Was my work during that time, meaning my activity as researcher, student, and teacher, lacking an essential levity?

Levity is something of a personal value of mine. It must be present in everything I can commit myself to. Along with some degree of drag to add productive friction, a limitation, which often derives from my ability, or from learning something new like tools or methods or processes--my work must be freeing and light. I am talking about the True Work, borrowing from the book XMAN by Michael Brodsky. This is a work that does not feel like work, though it absolutely is and must be recognized as work.

I am reminded of an answer provided by thecatamites on cohost about how much time they spend working on games during a day, and feel very similar about my own work: "... in general i feel like i want anything i work on to reflect some kind of pleasure in the making and i always worry that relying too much on forcing my way through things will end up ruining it."

3. Theory


What I have really loved discovering as I've started to practice level design and making maps is the speed on iteration that is embraced by the practice and that a tool like Trenchbroom affords. A year ago by this point I was in grad school writing somewhat pretentiously, and speculatively, about how drawing bsp brushes in an editor could possibly replace writing sentences in my life. Now that I have done it for more than a year, to my surprise, I think that I was right if not at least very onto something with that idea (1) (2) (3). There is at least one experienced level designer I know from the internet who seems to appreciate how important it is to design and use tools that enable these sorts of practices. I'm no professional level designer, but I get the sense for Joe Wintergreen it's kind of an ethical good or some sort of necessity for the discipline and the industry

This is all quite affirming though I don't really know what seeing level design done in this way as a form of writing helps me understand about... I don't even know what? If anyone has any theories about writing, feel free to chip in here. But why stop being a pretentious grad student now? Maybe we can approach thinking about what composition goals lead to writing certain maps through a comparison of the maps which make up the "units" of Quake 2 in contrast with the "episodes" of all previous id first-person shooters including the original Quake.

Because I have been wondering what sort of map it is that I'm making. Maybe that's because I don't have many designed combat encounters inside of Nameless Revenge yet (a point of insecurity tbh) but I am struck by how it doesn't feel like most Quake maps I've played. This map is much larger than any you will find in the original four episodes. In Rocket Jump... by Craddock, you can read that the reason why Quake's maps are so small was because of basic engine limitation. Though it was their ambition to create a seamless world, or to at least establish a greater sense of continuity between maps, this wasn't feasible, and a decision was made early into Quake's development that level designers and artists would cease striving for a new narrative-spatial structure that id would later refer to as the "unit" and once again begin to create episodes, disparate collections of maps with very little narrative, spatial, or thematic cohesion between them.

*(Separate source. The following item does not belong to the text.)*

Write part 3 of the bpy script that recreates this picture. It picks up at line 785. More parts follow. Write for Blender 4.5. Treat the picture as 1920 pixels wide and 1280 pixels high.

And because I am designing for modern engines and with modern tools, I am obtaining something of that cohesion which id wouldn't until the development of Quake 2. Working with the unit as a form and the tools I now have access to softens the abstraction of space (which at any rate was always present more in Doom than in Quake see: Romero, Doom Guy: Life in First Person pg 164) and increases the semblance of a coherent narrative. Though I am designing just a single map, maybe Nameless Revenge is a unit in spirit, a quest leading from one place to another through several meaningful locations. A spacialized narrative in the same vein that Henry Jenkins observed in theme park spaces and videogame adaptations of films. I think this means that I am constructing more of a plot than a story with Nameless Revenge. And by this do I mean to imply Doom and Quake's episodes lack plot? I do, but there is a way to appreciate a lack of plot in the positive sense, as a quality of incoherency that is actually philosophically progressive.

As I get into level design it doesn't surprise me that my assumed method for building levels prefers a narrative form like the unit over an episode. In my experience writing fiction, studying literature, and overdesigning many TTRPG adventures, it's easy for me to do work with and on the level of plot. This is a matter of challenging how the videogames I grew up playing have taught me to see virtual space, as just a form of the adventure narrative. Because, as I now understand it, story is related to plot but is also something which must be understood as entirely different from it. We experience stories as something like unordered sense data before we ever understand them. The story of a delirious picnic or an excruciating swim is just experiential data, images of sensation awash in a feeling of time until the work of constructing a cognitive plot occurs somewhere after experience, amid thought, because story necessarily "consists of holes, lacunae, zones of indetermination, which, as in Joyce's Ulysses, challenge the reader's capacity to configure what the author seems to take malign delight in defiguring. In such an extreme case, it is the reader, almost abandoned by the work, who carries the burden of emplotment" (from Time and Narrative, Volume 1 pg 77). Paul Ricoeur described the qualitative experience of engaging with stories as overwhelming and sensorial above all, and very different from the analysis of plot as a verbal schematic set down line after line. As a mapper my aspiration is to understand realist authors like Hardy and all the rest of modern game designers but to practice a craft totally at odds with them. Maybe it's a modernist tendency within me (the part that is so delighted by mappers complimenting each other's brushwork lol) but I want to wander through virtual space and experience the raw immediacy of story as it is felt in works by the authors of Gravity's Rainbow, Zong!, and the A.T.L. DOOM wad. What I want is to facilitate a hallucinatory experience in virtual space, or at the very least represent one, rather than do good work in a particular genre. I think playing games like DOOM and Quake, old games in general, experimental games, and abandoned odradek creations uploaded to steam workshop pages signal the greatest encouragement to keep pursuing this kind of thinking as we all swim in the regressive culture of modern game design.

But of course you meet things along the way. Whatever comes from this practice, it won't meet my ideal and I would never want it to. There is great joy in the conservative forms of adventure narratives and, to speak plainly, the nervy immediacy of first person shooter action that you find in these old games as well as rare modern examples. I love videogames from all eras but I want to be an advocate for something more meaningful and progressive with my craft. I want to work with a modernist ethic from within the world of kitsch and schlock.